*Directions for this task*
The lines below are to be quoted exactly, from the first through the one that contains "sin, cos, pi, rad".

*Given data*
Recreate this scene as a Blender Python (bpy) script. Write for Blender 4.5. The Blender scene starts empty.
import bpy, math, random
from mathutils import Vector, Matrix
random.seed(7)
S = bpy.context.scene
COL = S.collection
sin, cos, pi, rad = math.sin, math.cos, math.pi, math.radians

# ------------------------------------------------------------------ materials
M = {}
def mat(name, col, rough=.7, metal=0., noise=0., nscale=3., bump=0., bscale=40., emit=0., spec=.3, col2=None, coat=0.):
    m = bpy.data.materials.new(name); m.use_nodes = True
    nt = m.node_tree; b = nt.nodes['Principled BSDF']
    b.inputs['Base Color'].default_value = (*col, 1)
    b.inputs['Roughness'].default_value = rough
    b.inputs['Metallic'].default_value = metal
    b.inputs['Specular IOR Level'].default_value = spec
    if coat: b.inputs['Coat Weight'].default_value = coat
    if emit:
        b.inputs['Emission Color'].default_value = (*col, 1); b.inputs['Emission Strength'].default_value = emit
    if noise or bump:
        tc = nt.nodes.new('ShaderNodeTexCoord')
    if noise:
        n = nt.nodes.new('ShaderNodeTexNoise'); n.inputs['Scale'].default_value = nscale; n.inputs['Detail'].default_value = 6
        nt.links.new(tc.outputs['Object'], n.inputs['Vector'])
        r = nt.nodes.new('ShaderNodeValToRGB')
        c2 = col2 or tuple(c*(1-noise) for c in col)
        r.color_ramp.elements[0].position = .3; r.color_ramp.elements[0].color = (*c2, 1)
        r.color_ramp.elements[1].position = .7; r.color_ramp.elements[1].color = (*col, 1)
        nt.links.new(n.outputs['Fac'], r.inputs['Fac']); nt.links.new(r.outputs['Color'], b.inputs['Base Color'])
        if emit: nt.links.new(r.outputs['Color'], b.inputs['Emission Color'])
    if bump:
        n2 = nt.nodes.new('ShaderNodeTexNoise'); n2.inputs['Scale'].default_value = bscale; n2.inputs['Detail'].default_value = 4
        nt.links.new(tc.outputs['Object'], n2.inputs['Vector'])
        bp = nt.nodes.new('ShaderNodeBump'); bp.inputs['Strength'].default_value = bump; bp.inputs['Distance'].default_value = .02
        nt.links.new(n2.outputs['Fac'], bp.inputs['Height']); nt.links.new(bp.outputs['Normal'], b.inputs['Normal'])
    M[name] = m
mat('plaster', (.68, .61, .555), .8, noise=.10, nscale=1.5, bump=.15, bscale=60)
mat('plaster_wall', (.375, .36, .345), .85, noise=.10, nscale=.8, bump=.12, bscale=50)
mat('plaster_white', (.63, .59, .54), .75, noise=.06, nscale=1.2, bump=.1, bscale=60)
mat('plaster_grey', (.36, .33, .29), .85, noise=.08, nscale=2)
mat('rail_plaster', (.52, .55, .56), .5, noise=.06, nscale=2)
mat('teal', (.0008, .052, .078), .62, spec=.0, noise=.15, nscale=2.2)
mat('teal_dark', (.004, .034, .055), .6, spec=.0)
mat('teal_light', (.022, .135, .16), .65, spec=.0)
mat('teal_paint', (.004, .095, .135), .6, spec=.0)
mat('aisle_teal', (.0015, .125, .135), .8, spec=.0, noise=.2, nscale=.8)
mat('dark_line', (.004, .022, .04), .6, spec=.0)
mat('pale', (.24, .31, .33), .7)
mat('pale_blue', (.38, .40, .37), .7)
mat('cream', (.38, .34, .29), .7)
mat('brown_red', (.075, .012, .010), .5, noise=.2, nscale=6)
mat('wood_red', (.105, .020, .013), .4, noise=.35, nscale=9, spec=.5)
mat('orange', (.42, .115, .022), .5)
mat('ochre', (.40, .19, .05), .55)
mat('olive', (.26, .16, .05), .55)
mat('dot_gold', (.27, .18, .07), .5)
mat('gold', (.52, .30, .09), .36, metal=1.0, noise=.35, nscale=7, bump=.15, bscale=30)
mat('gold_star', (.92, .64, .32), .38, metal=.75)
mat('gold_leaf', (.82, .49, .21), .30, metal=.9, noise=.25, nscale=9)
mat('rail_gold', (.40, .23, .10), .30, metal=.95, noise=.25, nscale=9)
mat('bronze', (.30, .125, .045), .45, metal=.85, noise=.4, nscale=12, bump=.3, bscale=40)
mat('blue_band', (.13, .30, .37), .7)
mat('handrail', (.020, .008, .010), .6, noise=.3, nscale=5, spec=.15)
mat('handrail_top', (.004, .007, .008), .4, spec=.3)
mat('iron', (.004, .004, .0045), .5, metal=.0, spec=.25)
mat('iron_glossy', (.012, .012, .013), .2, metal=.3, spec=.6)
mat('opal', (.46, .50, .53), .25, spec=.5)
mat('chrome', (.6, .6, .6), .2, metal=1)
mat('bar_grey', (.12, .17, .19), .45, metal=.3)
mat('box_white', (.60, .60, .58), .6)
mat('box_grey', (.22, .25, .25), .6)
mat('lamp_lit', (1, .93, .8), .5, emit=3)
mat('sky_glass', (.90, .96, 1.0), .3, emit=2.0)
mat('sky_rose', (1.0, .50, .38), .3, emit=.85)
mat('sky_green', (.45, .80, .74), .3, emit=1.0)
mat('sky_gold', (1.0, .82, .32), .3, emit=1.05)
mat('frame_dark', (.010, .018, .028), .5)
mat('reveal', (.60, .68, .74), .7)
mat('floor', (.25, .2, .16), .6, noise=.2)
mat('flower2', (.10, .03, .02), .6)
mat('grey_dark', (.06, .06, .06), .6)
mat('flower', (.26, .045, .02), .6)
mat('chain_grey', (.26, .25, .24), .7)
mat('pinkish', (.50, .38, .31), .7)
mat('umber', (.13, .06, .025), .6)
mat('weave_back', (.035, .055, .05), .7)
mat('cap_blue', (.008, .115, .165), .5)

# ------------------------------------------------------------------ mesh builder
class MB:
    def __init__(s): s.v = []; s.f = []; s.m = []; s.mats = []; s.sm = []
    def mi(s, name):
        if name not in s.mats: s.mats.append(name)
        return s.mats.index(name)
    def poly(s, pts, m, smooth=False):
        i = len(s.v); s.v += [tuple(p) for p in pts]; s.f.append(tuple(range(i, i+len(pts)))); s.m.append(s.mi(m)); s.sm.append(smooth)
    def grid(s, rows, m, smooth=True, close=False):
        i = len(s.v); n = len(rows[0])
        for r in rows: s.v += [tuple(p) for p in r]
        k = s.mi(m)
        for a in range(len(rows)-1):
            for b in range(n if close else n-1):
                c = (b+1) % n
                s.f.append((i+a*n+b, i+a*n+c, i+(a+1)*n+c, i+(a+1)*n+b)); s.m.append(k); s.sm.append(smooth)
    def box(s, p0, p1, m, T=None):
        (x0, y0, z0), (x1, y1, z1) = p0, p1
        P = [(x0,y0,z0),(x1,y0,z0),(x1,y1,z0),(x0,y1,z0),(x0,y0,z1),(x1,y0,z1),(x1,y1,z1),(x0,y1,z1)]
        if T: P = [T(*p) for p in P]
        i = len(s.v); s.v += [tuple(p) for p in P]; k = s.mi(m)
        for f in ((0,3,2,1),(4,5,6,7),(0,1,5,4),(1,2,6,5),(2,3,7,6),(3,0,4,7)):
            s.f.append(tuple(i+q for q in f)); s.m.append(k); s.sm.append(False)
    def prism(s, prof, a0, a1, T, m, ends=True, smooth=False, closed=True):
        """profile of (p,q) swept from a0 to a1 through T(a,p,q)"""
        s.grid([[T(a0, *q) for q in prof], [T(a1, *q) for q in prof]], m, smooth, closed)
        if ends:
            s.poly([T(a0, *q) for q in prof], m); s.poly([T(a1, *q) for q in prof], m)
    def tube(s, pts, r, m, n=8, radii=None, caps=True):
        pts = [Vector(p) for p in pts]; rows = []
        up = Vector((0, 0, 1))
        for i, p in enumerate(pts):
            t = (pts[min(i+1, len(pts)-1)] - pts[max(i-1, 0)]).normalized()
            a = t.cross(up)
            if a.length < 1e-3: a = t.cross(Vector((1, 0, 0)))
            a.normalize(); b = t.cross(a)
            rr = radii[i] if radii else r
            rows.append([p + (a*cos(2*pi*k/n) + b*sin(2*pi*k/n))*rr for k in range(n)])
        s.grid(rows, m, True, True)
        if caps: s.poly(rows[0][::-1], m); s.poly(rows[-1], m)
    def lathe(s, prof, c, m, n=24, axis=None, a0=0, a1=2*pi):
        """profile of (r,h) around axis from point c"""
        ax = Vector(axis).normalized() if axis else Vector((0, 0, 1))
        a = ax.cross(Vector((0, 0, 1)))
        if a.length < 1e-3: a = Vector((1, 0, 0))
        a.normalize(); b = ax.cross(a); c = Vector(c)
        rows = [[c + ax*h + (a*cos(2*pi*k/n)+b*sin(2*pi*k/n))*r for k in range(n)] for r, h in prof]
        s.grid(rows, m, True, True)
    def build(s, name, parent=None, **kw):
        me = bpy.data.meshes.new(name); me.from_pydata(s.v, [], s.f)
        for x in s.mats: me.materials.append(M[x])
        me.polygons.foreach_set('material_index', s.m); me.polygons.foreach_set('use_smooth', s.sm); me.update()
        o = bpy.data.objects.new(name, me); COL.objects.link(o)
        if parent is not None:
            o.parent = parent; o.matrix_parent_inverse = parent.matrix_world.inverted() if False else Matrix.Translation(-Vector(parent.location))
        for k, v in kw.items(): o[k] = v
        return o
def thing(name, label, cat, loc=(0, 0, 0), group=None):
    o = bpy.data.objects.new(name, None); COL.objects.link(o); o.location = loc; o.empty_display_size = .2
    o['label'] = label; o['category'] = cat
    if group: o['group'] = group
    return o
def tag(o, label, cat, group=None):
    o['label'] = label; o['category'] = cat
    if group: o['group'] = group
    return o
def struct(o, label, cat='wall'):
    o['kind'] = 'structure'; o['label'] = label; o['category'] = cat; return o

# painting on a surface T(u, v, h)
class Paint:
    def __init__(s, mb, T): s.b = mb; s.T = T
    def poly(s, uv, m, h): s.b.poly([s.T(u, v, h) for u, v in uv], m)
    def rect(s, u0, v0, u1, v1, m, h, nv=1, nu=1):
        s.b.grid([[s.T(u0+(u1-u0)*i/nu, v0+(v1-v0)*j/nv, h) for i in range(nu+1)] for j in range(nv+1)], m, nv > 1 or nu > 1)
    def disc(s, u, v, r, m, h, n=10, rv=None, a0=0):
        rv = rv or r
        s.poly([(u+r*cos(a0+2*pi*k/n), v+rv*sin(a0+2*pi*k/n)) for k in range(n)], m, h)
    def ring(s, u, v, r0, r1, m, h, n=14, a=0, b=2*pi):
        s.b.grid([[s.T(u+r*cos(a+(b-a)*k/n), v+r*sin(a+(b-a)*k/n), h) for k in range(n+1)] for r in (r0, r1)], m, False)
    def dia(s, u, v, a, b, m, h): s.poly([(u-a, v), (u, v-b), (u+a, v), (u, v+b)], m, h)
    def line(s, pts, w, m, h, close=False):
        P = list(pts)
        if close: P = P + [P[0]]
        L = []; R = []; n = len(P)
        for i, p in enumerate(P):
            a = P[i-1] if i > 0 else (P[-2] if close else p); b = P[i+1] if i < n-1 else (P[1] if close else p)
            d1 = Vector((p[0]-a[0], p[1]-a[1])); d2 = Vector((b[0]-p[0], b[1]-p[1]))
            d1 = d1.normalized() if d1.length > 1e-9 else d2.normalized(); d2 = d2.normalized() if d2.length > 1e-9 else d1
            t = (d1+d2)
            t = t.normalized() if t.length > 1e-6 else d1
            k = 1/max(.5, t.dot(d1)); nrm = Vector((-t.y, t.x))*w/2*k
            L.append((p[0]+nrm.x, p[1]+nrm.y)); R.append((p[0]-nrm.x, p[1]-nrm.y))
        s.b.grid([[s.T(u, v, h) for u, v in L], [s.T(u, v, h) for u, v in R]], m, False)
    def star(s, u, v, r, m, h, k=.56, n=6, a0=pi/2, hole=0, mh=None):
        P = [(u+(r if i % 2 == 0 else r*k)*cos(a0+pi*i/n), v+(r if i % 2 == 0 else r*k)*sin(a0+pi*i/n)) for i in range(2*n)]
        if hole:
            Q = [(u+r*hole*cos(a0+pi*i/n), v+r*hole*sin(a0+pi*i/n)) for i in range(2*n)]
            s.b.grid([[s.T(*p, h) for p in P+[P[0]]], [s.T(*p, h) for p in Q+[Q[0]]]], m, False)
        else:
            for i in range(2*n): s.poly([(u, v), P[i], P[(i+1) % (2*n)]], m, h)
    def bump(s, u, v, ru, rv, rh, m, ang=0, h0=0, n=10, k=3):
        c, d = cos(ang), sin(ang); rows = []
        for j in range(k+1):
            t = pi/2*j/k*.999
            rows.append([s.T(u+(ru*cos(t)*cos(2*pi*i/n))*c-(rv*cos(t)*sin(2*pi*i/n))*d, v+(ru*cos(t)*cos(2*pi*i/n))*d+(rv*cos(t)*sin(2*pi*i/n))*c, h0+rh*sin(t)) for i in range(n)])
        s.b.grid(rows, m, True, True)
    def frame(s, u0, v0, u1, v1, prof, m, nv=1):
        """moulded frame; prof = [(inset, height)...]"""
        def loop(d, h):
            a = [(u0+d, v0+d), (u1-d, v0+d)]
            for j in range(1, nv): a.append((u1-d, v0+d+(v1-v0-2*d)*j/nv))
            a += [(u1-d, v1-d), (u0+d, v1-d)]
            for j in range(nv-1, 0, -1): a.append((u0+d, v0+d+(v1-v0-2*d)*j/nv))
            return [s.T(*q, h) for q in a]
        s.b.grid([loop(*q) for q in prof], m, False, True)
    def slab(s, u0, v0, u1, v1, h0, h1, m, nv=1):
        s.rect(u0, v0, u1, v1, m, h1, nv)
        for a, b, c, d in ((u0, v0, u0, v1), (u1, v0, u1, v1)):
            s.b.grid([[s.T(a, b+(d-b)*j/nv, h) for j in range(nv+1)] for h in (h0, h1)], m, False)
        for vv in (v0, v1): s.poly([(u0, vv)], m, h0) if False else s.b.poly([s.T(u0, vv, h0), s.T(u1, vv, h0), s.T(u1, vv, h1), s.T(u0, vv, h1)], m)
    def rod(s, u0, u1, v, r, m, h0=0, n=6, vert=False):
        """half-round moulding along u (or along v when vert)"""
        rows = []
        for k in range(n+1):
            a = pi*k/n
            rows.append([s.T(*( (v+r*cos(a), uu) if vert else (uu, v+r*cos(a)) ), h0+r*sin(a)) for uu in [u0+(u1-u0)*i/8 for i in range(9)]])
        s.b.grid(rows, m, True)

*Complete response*
Recreate this scene as a Blender Python (bpy) script. Write for Blender 4.5. The Blender scene starts empty.
import bpy, math, random
from mathutils import Vector, Matrix
random.seed(7)
S = bpy.context.scene
COL = S.collection
sin, cos, pi, rad = math.sin, math.cos, math.pi, math.radians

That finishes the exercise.